Am Anfang klingt alles vor allem technisch. Man erhält eine Telefonnummer, die man zu einem bestimmten Zeitpunkt anrufen soll. Einen sechsstelligen Zugangscode und dazu auch noch ein sechsstelliges Meeting-Passwort. Als ob man in Coronazeiten nicht schon genug gesichtslose Gespräche am Handy geführt hätte . . . Und dann nimmt einen auch noch eine (weibliche) Computerstimme in Empfang.
Aber man ist in der einstündigen Veranstaltung „Tausend Wege – Ein Telefonat“, die das Volkstheater bis 22. April anbietet, nicht nur mit einer Computerstimme verbunden, sondern auch mit einem zweiten Gast. Und geführt von Fragen, Erzählungen und Anweisungen des Computers entsteht im besten Fall - etwas sehr Menschliches.

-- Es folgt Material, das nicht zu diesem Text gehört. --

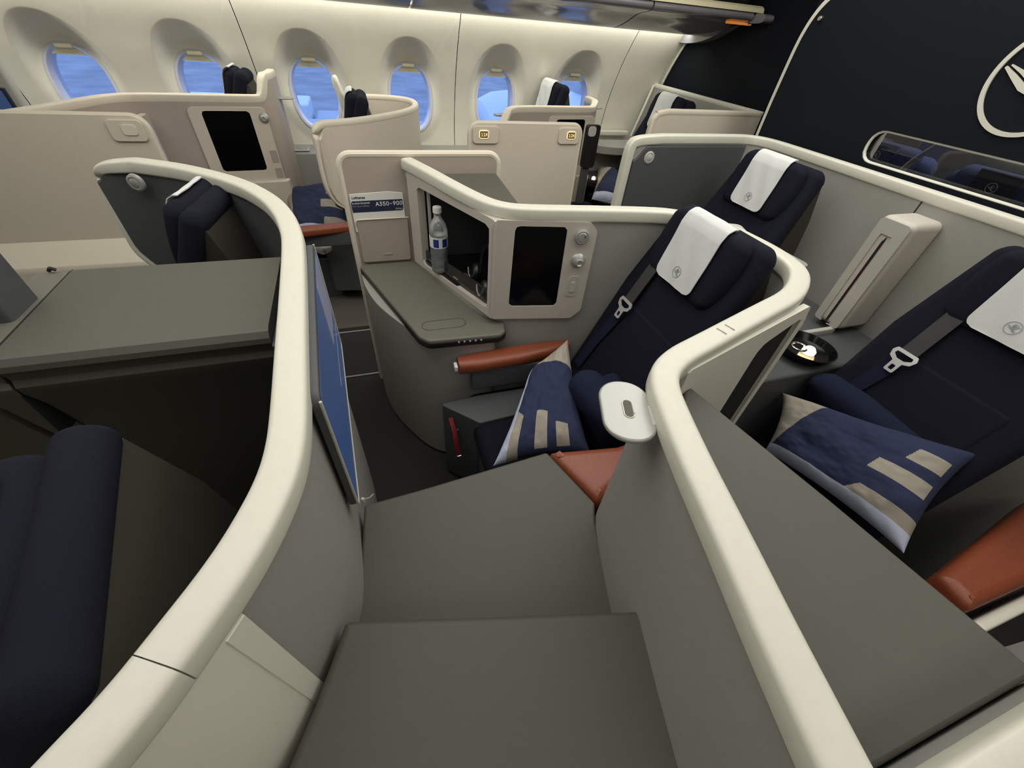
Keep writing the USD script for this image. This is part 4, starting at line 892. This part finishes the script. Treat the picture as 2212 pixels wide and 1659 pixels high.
for k, y in enumerate((2.412, 1.945)):
    single(f'trim_{5 + k}', rbox(6.0, .012, .006, .002, 1, (-.9, y, .004)), 'emblem_grey', ('pale metal track strip along the aisle edge nearest the window seats', 'pale metal track strip along the aisle edge nearest the centre seats')[k], 'track', 'structure')
kp = Thing('device_panel', 'upright black device panel right of the signed partition', 'panel', (1.55, 2.9, .9))
kp.part('panel', basis(slab([(0, 0), (.105, 0), (.105, .27), (0, .27)], 0, .03, .004, .02, 80, True), (1.497, 2.915, .875), (1, 0, 0), (0, 0, 1), (0, -1, 0)), 'black_plastic')
kp.part('cap', basis(slab([(0, .20), (.06, .20), (.06, .262), (0, .262)], .0301, .036, .002, .02, 60), (1.507, 2.915, .875), (1, 0, 0), (0, 0, 1), (0, -1, 0)), 'grey_trim')
kp.part('stand', rbox(.06, .03, .62, .008, 2, (1.55, 2.92, .56)), 'dark_grey_panel')
# far boxy shell by the bulkhead
shF = Thing('privacy_shell', 'boxy grey privacy shell with cream rail beside the window wall bulkhead', 'seat shell', (2.2, 2.8, 0))
fs = [(1.585, 2.27), (1.7, 2.272), (2.0, 2.278), (2.335, 2.285)]; fb = [(2.335, 2.285), (2.345, 2.8), (2.355, 3.2), (2.36, 3.47)]
shF.part('side_wall', wall(fs, .05, 1.325, .030, 40), 'beige_panel')
shF.part('back_wall', wall(fb, .05, 1.325, .030, 60), 'grey_panel')
r3 = np.vstack([[(1.572, 2.27, .80), (1.572, 2.27, 1.20), (1.575, 2.27, 1.285), (1.60, 2.27, 1.312), (1.66, 2.271, 1.322)], [(2.0, 2.278, 1.322), (2.33, 2.285, 1.322)]])
shF.part('top_rail', rail(r3, .034, .030, 160, 12), 'beige_edge')
shF.part('top_rail', rail([(2.335, 2.285, 1.322), (2.345, 2.8, 1.322), (2.36, 3.50, 1.322)], .034, .030, 80, 12), 'rail_cream')
shF.part('edge_trim', tube([(2.335, 3.475, 1.322), (2.29, 3.475, 1.16), (2.235, 3.475, .965)], .010, 40, 10), 'rail_cream')
shF.part('side_lining', upright((2.20, 3.485), (2.37, 3.485), [(.035, .965), (.165, .965), (.165, 1.322), (.135, 1.322), (.090, 1.16)], .016, .002, .002, 60), 'grey_panel')
co = Thing('curved_console', 'dark curved console shelves below the wall right of the signed partition', 'console', (2.0, 3.3, 0))
for z0, z1, y0, m in ((.885, .945, 3.16, 'grey_panel'), (.66, .72, 3.02, 'dark_grey_panel'), (.04, .60, 3.06, 'black_plastic')):
    c = chaikin([(1.70, 3.40), (1.72, y0 + .16), (1.86, y0 + .04), (2.05, y0), (2.30, y0 + .0)], 3)
    co.part('shelf', slab(np.vstack([c, [(2.30, 3.44)], [(1.70, 3.44)]]), z0, z1, .008, 0, 120, z0 > .1), m, smooth=40)
pillow('pillow', 'striped navy pillow in the far boxy shell by the bulkhead', (1.90, 3.36, .75), (1.69, 2.98, .62), (2.17, 2.87, .80), (1.92, 2.45, .66), 0.13, 8, 'striped cabin pillows')
fl = Thing('reading_lamp', 'tiny glowing reading lamp deep beside the black device panel', 'lamp', (1.75, 3.1, .70))
fl.part('bulb', mov(lathe([(.001, .018), (.012, .014), (.016, 0), (.001, 0)], 16), (1.745, 3.11, .735)), 'lamp_glow'); fl.part('base', mov(lathe([(.001, .02), (.03, .02), (.035, 0), (.001, 0)], 20), (1.745, 3.11, .712)), 'black_plastic')
sb = Thing('cushion', 'blue grey seat cushion corner left of the far pillow', 'cushion', (1.4, 2.7, 0))
sb.part('pad', rbox(.34, .44, .12, .05, 5, (1.50, 2.76, .56)), 'navy_fabric'); sb.part('base', rbox(.32, .42, .46, .02, 2, (1.50, 2.76, .265)), 'black_plastic')
wl = Thing('wall_outlet', 'pale socket plate on the grey ledge between the beige shells', 'socket', (-.38, 3.45, .866))
wl.part('plate', rbox(.10, .09, .008, .003, 2, (-.405, 3.43, .870)), 'grey_trim'); wl.part('insert', rbox(.07, .05, .004, .0015, 1, (-.405, 3.43, .8755)), 'emblem_grey')

# ================================================================ NEXT CABIN seen through the bulkhead slot
def next_seat(x, y, label, white):
    t = Thing('rear_cabin_chair', label, 'chair', (x, y, 0), 0, 'seats behind the bulkhead slot')
    t.part('backrest', rbox(.14, .46, .80, .06, 5, (x, y, .88)), 'next_cabin_navy'); t.part('seat_cushion', rbox(.5, .46, .14, .05, 4, (x + .25, y, .42)), 'next_cabin_navy'); t.part('pedestal', rbox(.4, .40, .34, .02, 2, (x + .25, y, .17)), 'dark_grey_panel')
    t.part('headrest', rbox(.10, .36, .18, .05, 5, (x - .06, y, 1.22)), 'next_cabin_navy')
    b = t.part('headrest_patch', rbox(.02, .17, .17, .008, 3, (x - .110, y, 1.225)), 'next_cabin_dark' if not white else 'next_cabin_navy')
    t.part('emblem', basis(cat_(annulus(.018, .021, .001, 30), crane(.02, .001)), (x - .1215, y, 1.25), (0, -1, 0), (0, 0, 1), (-1, 0, 0)), 'emblem_grey', parent=b)
next_seat(2.70, 1.12, 'dark blue headrest with small emblem behind the bulkhead slot, right', False)
next_seat(2.70, 1.66, 'dark blue headrest with small emblem behind the bulkhead slot, left', True)
next_seat(2.70, .58, 'dark blue headrest behind the bulkhead slot at the far right end', False)
nx = Thing('slot_post', 'pale curved post standing behind the bulkhead slot', 'post', (2.3, 1.25, 0))
nx.part('post', tube(catmull([(2.45, 1.46, 1.02), (2.42, 1.40, 1.26), (2.38, 1.32, 1.36), (2.34, 1.25, 1.42)], 30), .012, 50, 8), 'rail_cream'); nx.part('foot', rbox(.05, .04, 1.0, .01, 2, (2.45, 1.46, .51)), 'grey_trim')
np_ = Thing('rear_cabin_cabinet', 'beige cabinet behind the left end of the bulkhead slot', 'cabinet', (2.35, 1.75, 0))
np_.part('panel', rbox(.03, .26, 1.5, .008, 2, (2.44, 1.74, .76)), 'beige_panel'); np_.part('edge', rbox(.034, .02, 1.5, .006, 2, (2.44, 1.60, .76)), 'beige_edge')
rect_light('rear_cabin_light', (3.1, 1.0, 2.3), 0.8, 2.0, 4.0, WARM)

# ================================================================ OUTSIDE the windows
GZ = -4.6
ap = Thing('apron', 'blue grey airport apron seen through the windows', 'apron', (0, 40, GZ), kind='structure')
ap.part('ground', trimesh.creation.box((260, 150, .1), trimesh.transformations.translation_matrix((0, 72, GZ - .05))), 'apron_concrete', smooth=False)
en = Thing('engine', 'pale aircraft engine cowling and wing root outside the right-hand windows', 'engine', (3.6, 7.6, -2.8))
pr_ = [(1.45, 0), (1.62, .08), (1.74, .35), (1.80, .9), (1.78, 1.8), (1.66, 2.8), (1.45, 3.6), (1.2, 4.2), (1.1, 4.2)]
lo_ = lathe(pr_, 64)
en.part('cowling', basis(lo_, (1.85, 7.6, -1.0), (0, 1, 0), (0, 0, 1), (1, 0, 0)), 'engine_white', smooth=40)
en.part('intake', basis(lathe([(.001, .9), (1.3, .9), (1.40, .4), (1.45, 0)], 64), (1.85, 7.6, -1.0), (0, 1, 0), (0, 0, 1), (1, 0, 0)), 'apron_dark', smooth=40)
en.part('pylon', rbox(3.6, .5, .8, .2, 3, (5.4, 7.6, .75)), 'aircraft_grey')
wg = Thing('wing', 'pale grey aircraft wing outside behind the engine', 'wing', (10, 14, -1))
wg.part('surface', slab([(6.4, 4.2), (13.0, 4.2), (22, 30), (19, 30)], -.35, .25, .15, .1, 80, True), 'aircraft_grey'); wg.part('fairing', rbox(6, 1.2, 1.4, .5, 5, (9, 4.6, -1.0)), 'engine_white')
tr = Thing('ground_truck', 'pale boxy ground truck on the apron', 'truck', (-4, 22, GZ))
tr.part('body', rbox(5.0, 2.4, 2.2, .1, 2, (-4.5, 24, GZ + 1.7)), 'engine_white'); tr.part('cab', rbox(1.8, 2.3, 1.7, .2, 3, (-1.0, 24, GZ + 1.4)), 'aircraft_grey')
for x in (-6, -1.2):
    tr.part('wheel', basis(lathe([(.001, .15), (.4, .15), (.5, .1), (.5, -.1), (.4, -.15), (.001, -.15)], 24), (x, 22.8, GZ + .5), (1, 0, 0), (0, 0, 1), (0, -1, 0)), 'apron_dark')
bu = Thing('jet_bridge', 'low pale terminal bridge across the apron', 'bridge', (2, 30, GZ))
bu.part('tunnel', rbox(9, 3, 3.0, .2, 2, (2.2, 15.6, GZ + 1.8)), 'aircraft_grey'); bu.part('support', rbox(.8, .8, .6, .1, 2, (2.2, 15.6, GZ + .2)), 'apron_dark')
sl = Thing('tow_tractor', 'dark low tow tractor on the apron', 'tractor', (-9, 16, GZ))
sl.part('body', rbox(4, 2.2, 1.2, .2, 3, (-10.5, 18, GZ + .9)), 'apron_dark'); sl.part('cab', rbox(1.4, 2.0, .8, .15, 2, (-9.6, 18, GZ + 1.8)), 'aircraft_grey')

Menschen mit unbekannten anderen Menschen, mit der Welt, den Dingen und mit sich selbst zu verbinden: Darum geht es in dem Projekt der viel gelobten New Yorker Theatertruppe 600 Highwaymen. Das Computerprogramm, dessen Anweisungen Person A und Person B folgen, macht das recht listig. Anfangs spricht man nur die gleichen Sätze nach, Sinnlossätze, aber mit sinnlicher Qualität („Dies ist der Klang deiner Stimme“, „Siehst du den Qualm auch?“ etc.). „Worte reichen nicht immer aus, aber sie sind das, was wir haben“, erinnert uns die Stimme. Sie bringt A und B des Weiteren dazu, durch Kleinigkeiten die Umgebung und den eigenen Körper wahrzunehmen. Und sie fragt vor allem. Auf Trivialitäten wie „Warst du je auf einem Flohmarkt, in Frankreich, in einem Fahrradgeschäft . . .?“ folgt unversehens eine intime Frage – in die man nun hineinplumpsen kann oder auch nicht.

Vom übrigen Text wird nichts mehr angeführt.